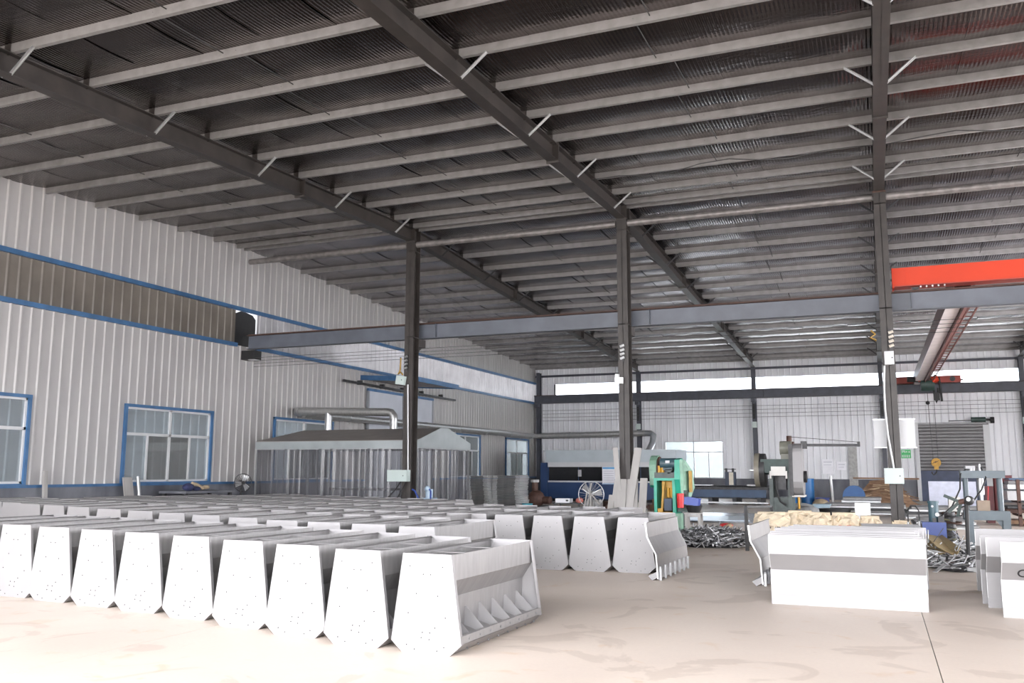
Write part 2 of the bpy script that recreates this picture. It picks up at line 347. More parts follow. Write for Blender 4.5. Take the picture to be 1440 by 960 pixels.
part('soffit', MB().prism([(XL+.03, 28.2, 4.74), (XL+.03, 31.5, 4.74), (-15.2, 31.5, 4.60), (-15.2, 28.2, 4.60)], (0, 0, .05)), mat('tan_soffit', (.30, .28, .26), .7), cp)
part('fascia', MB().bb(-15.22, -15.17, 28.18, 31.52, 4.56, 4.73).prism([(XL+.03, 28.18, 4.70), (-15.2, 28.18, 4.56), (-15.2, 28.18, 4.74), (XL+.03, 28.18, 4.88)], (0, .03, 0)).prism([(XL+.03, 31.5, 4.70), (-15.2, 31.5, 4.56), (-15.2, 31.5, 4.74), (XL+.03, 31.5, 4.88)], (0, .03, 0)), blue_trim, cp)

# far wall
wb = struct('wall_back')
part('plinth', MB().bb(XL, 1.74, YF-.06, YF+.25, 0, 1.0).bb(4.84, XR, YF-.06, YF+.25, 0, 1.0), plinth_m, wb)
WX0, WX1, DX0, DX1, CZ0, CZ1, CX0, CX1 = -10.35, -7.3, 1.83, 4.68, 5.53, 6.14, -16.45, 17.5
segs = [(XL, WX0, 1.0, CZ0), (WX0, WX1, 2.92, CZ0), (WX1, DX0, 1.0, CZ0), (DX0, DX1, 3.6, CZ0), (DX1, XR, 1.0, CZ0), (XL, CX0, CZ0, CZ1), (CX1, XR, CZ0, CZ1), (XL, XR, CZ1, roof(YF)+.04)]
for a, b, z0, z1 in segs:
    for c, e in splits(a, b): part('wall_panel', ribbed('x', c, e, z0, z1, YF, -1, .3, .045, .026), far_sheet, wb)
part('render_patch', MB().bb(-1.3, -.9, YF-.09, YF-.03, .7, 2.57), patch_m, wb)
part('torn_flashing', MB().bb(-16.52, -16.44, YF-.06, YF, CZ0, CZ1+.05), dark_m, wb)
struct('trim_3', MB().bb(XL, XR, YF-.14, YF-.03, 6.55, 6.66), dark_col)
struct('trim_4', MB().bb(XL, XR, YF-.09, YF-.02, CZ0-.06, CZ0).bb(XL, XR, YF-.09, YF-.02, CZ1, CZ1+.04), far_sheet)
w = struct('window_7', None, None, None, ((WX0+WX1)/2, YF, 1))
f = MB(); a, b, z0, z1 = WX0, WX1, 1.0, 2.92; e = .05; c = (a+b)/2; zm = 2.36
for x in (a, b-e, c-e/2): f.bb(x, x+e, YF-.06, YF+.02, z0, z1)
for z in (z0, z1-e, zm-.03): f.bb(a, b, YF-.06, YF+.02, z, z+e)
for x in (a+.76, b-.76): f.bb(x-.025, x+.025, YF-.05, YF+.01, z0, zm)
part('window_frame', f, white_p, w)
for x0, x1, u0, u1 in ((a, c, zm, z1), (c, b, zm, z1), (a, a+.76, z0, zm), (a+.76, c, z0, zm), (c, b-.76, z0, zm), (b-.76, b, z0, zm)):
    part('pane', MB().bb(x0, x1, YF-.018, YF-.012, u0, u1), glass_m, w)
cl = struct('window_8', None, None, None, (0, YF, 5.8)); n = 12
for k in range(n):
    x0 = CX0+(CX1-CX0)*k/n; x1 = CX0+(CX1-CX0)*(k+1)/n
    part('pane', MB().bb(x0, x1, YF-.018, YF-.012, CZ0, CZ1), glass_m, cl)
d = struct('door_2', None, None, None, (3.25, YF, 0)); k = 0; z = 1.42
part('shutter_backing', MB().bb(DX0-.1, DX1+.2, YF-.045, YF-.03, 0, 3.64), shutter_m, d)  # added sheet that stops daylight showing between the slats
mb0 = None
while z < 3.58:
    z1 = min(3.6, z+.155); part('shutter_slat', MB().prism([(DX0+.05, YF-.05, z), (DX0+.05, YF-.085, z+.03), (DX0+.05, YF-.085, z1-.03), (DX0+.05, YF-.05, z1-.012)], (DX1-DX0-.1, 0, 0)), shutter_m, d); z += .155
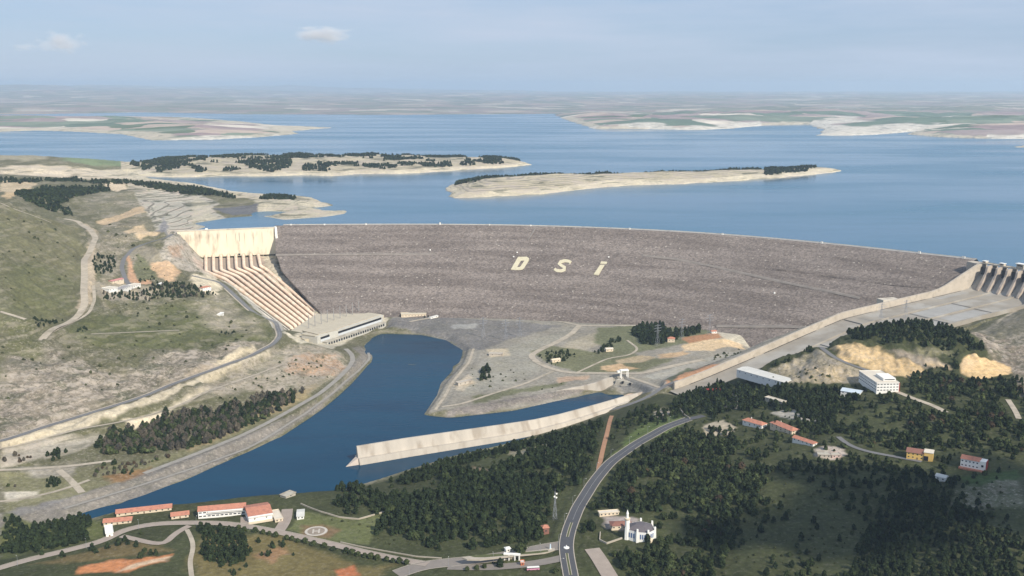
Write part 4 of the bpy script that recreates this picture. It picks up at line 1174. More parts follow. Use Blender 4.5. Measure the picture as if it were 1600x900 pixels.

▶ **WHAT THIS TASK INVOLVES**:
Repeat the listing above up to and including the line with "for a, b, z0, z1", starting from its first line. Drop any pictures.

▶ **SOLVED PROBLEM**:
Write part 2 of the bpy script that recreates this picture. It picks up at line 347. More parts follow. Write for Blender 4.5. Take the picture to be 1440 by 960 pixels.
part('soffit', MB().prism([(XL+.03, 28.2, 4.74), (XL+.03, 31.5, 4.74), (-15.2, 31.5, 4.60), (-15.2, 28.2, 4.60)], (0, 0, .05)), mat('tan_soffit', (.30, .28, .26), .7), cp)
part('fascia', MB().bb(-15.22, -15.17, 28.18, 31.52, 4.56, 4.73).prism([(XL+.03, 28.18, 4.70), (-15.2, 28.18, 4.56), (-15.2, 28.18, 4.74), (XL+.03, 28.18, 4.88)], (0, .03, 0)).prism([(XL+.03, 31.5, 4.70), (-15.2, 31.5, 4.56), (-15.2, 31.5, 4.74), (XL+.03, 31.5, 4.88)], (0, .03, 0)), blue_trim, cp)

# far wall
wb = struct('wall_back')
part('plinth', MB().bb(XL, 1.74, YF-.06, YF+.25, 0, 1.0).bb(4.84, XR, YF-.06, YF+.25, 0, 1.0), plinth_m, wb)
WX0, WX1, DX0, DX1, CZ0, CZ1, CX0, CX1 = -10.35, -7.3, 1.83, 4.68, 5.53, 6.14, -16.45, 17.5
segs = [(XL, WX0, 1.0, CZ0), (WX0, WX1, 2.92, CZ0), (WX1, DX0, 1.0, CZ0), (DX0, DX1, 3.6, CZ0), (DX1, XR, 1.0, CZ0), (XL, CX0, CZ0, CZ1), (CX1, XR, CZ0, CZ1), (XL, XR, CZ1, roof(YF)+.04)]
for a, b, z0, z1 in segs:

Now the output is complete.